Variant 1: emotional journey
In the emotional journey, you conduct quantitative research among a small group of customers to identify the emotions felt by the customer during the journey. When requesting a product for example: can we locate the negative and the positive emotions? And can we turn the negative ones around and/or add extra positive ones? This one works fine if you want to create awareness internally about what it means to think from the outside in. But it’s not useful if you want to know what you should improve to have the biggest impact on the customers’ experience.
Variant 2: Lean customer value stream
In a Lean-based value stream diagram, the entire process is mapped out with various actors. The customer is one of the actors, but so too may be other departments or a system. At the risk of doing injustice to Lean experts, I must say: in my experience with Lean value stream diagrams, in which the customer certainly plays a role, I have found them to be too internally focused. They are much more an internal process diagram than a customer journey.
As an illustration: the customer journey we formulated for a customer process, entailed 13 steps for the customer. The value stream diagram for that same customer process comprised only 3 steps; quick and easy. I would therefore never use this variant from the customer point of view, as it misses the necessary details. It is more suitable as an application for internal process optimization.
Variant 3: online journey
The online channel is becoming increasingly important, so you need to know for sure that your customers are optimally served there. During an online journey, you follow a customer’s movement through your website, (search terms, clicks, conversion and other such data). And the application which I generally discover here, is that of sales funnels. Service funnels are given much less attention however, even though the same technique will render them equally profitable.
If, for example, I know that customers searching online for ‘change details’ tend to give up in the third screen and call me instead, I can take action. This will avoid a contact moment which is otherwise irritating for the customer, expensive for the organization and also unnecessary. This is often a win-win between customer experience and efficiency.

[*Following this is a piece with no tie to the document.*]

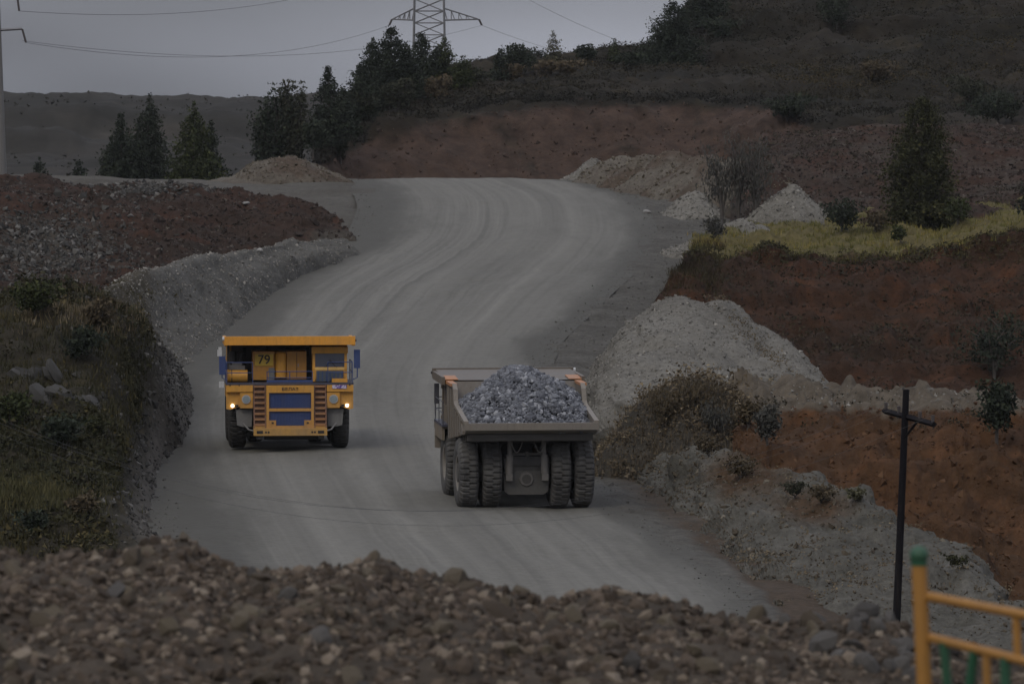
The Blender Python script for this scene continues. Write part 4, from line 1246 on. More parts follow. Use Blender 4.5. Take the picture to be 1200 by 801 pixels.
# ================================================================== LOOSE STONE
M_shoulder = soil("shoulder_dirt", (0.1098, 0.103, 0.0902), (0.07392, 0.06832, 0.0583), Cc=(0.07616, 0.056, 0.0396), s1=.2, s2=2.2, bump=.7, bscale=5)
OUT_R = {860: 1075, 760: 985, 700: 935, 655: 895, 610: 858, 570: 822, 530: 790, 487: 762, 450: 745, 404: 745, 370: 762, 345: 790, 320: 825, 300: 840, 280: 840, 262: 835, 246: 815, 233: 790, 222: 760}
_k = sorted(OUT_R, reverse=True)
loft("road_shoulder", [[RP(ROAD_R[y] - 24, y, -.12) for y in _k],
                       [RP(ROAD_R[y] + 6, y, .02) for y in _k],
                       [RP(ROAD_R[y] * .5 + OUT_R[y] * .5, y, -.12) for y in _k],
                       [RP(OUT_R[y], y, -.1) for y in _k],
                       [RP(OUT_R[y] + 70, y, -.6) for y in _k]],
     240, 60, M_shoulder, disp=[(.13, .3, 3), (.09, 1.0, 4)], world=True, mask=lambda G, u, v: np.clip(1.25 - u * 2.2, 0, 1) * np.clip((v - .12) * 5, 0, 1) * .85, seed=61)

MS_edge = tinted("edge_stones", (0.06, 0.05742, 0.05035), (0.115, 0.1089, 0.095), (0.17, 0.1624, 0.1444))
MS_grey = tinted("grey_stones", (0.0867, 0.08118, 0.07169), (0.1938, 0.1822, 0.1602), (0.306, 0.2871, 0.2514))
MS_warm = tinted("tan_stones", (0.05304, 0.04216, 0.02964), (0.1127, 0.09405, 0.06817), (0.1724, 0.1525, 0.1186))
MS_spoil = tinted("brown_stones", (0.02, 0.01425, 0.01144), (0.0475, 0.03325, 0.0264), (0.1, 0.0855, 0.0704))
MS_dark = tinted("dark_grey_stones", (0.0252, 0.02424, 0.02257), (0.0792, 0.07484, 0.06703), (0.1584, 0.1497, 0.1368))
MS_red = tinted("red_clods", (0.04928, 0.02632, 0.01333), (0.0887, 0.04418, 0.02166), (0.1232, 0.0705, 0.03748))
MS_cut = tinted("cut_clods", (.036, .024, .018), (.072, .045, .033), (.098, .066, .05))
MS_clf = tinted("brown_clods", (0.02625, 0.01836, 0.0126), (0.045, 0.02856, 0.0186), (0.06375, 0.04216, 0.0288))
MS_rub = tinted("rubble_stones", (0.03475, 0.02669, 0.02041), (0.1139, 0.08726, 0.06531), (0.2123, 0.1745, 0.1327), grain=14)


def scatter(name, surf, n, lo, hi, mat, label, keep=None, k=2.4, parent=None, sink=.25):
    P = sample(surf, n, keep)
    S = sizes(n, lo, hi, k)
    P[:, 2] += S * (.35 - sink)
    me = stones_mesh(name, P, S, fine=parent is None)
    return put(name, me, mat, parent, label=label if parent is None else None, cat=None if parent else "gravel", kind="stuff")


def win(x0, x1, y0, y1, soft=8.0):
    def f(P, u, v):
        px, py = proj(P)
        return np.clip((px - x0) / soft, 0, 1) * np.clip((x1 - px) / soft, 0, 1) * np.clip((py - y0) / soft, 0, 1) * np.clip((y1 - py) / soft, 0, 1)
    return f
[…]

Variant 4: main customer experience journey
Many organizations are at real risk of drowning in the sea of customer journeys. A useful starting point is often what I refer to as the generic customer journey: what steps does a customer take with your organization, at the highest level? In an insurance company for example: I become a customer, I pay premium, I claim damages, et cetera. This highest level has two uses: providing an overview of the journeys and offering insight into those steps which are most important, by means of research and data analysis, allowing you to prioritize. This highest level is scarcely suitable for any other applications, as it will always be generic.
Variant 5: detailed customer experience journey
The detailed customer journey looks only at those steps taken by the customer with your organization, in that single customer process extracted from the main journey: ‘I become a customer’ for example. It does so in detail. The delivery confirmation is therefore also a step in this journey. You are not determining whether a step is positive or negative, but are actually defining the existing steps.
You can do a number of things on the basis of that journey: determine the drivers of customer satisfaction, so that you know exactly which knobs to turn in that process, organize a workshop to arrive at a new process; realize channel steering and contact reduction on the basis of that process. The workshops in which you formulate this customer experience journey, are all interventions within the organization in order to create awareness of what customers actually experience. Two things often happen in these workshops: people have to introduce themselves to each other because they have never cooperated in the end-to-end customer journey, and discussions arise on the nature of the customer-centric process, as once again there is no shared picture. These workshops are therefore equally as interesting from the change perspective, as for the achievement of hard targets in channel steering, contact reduction and customer satisfaction.
In brief
It is not important which journey is right or wrong, but rather what is your objective and what journey suits it best. There is no standard customer journey, but my experience has shown that the correct use of a customer journey process is one of the most successful tools on the road to a (more) customer- and human centric organization. Very practical, simple to apply and with great impact.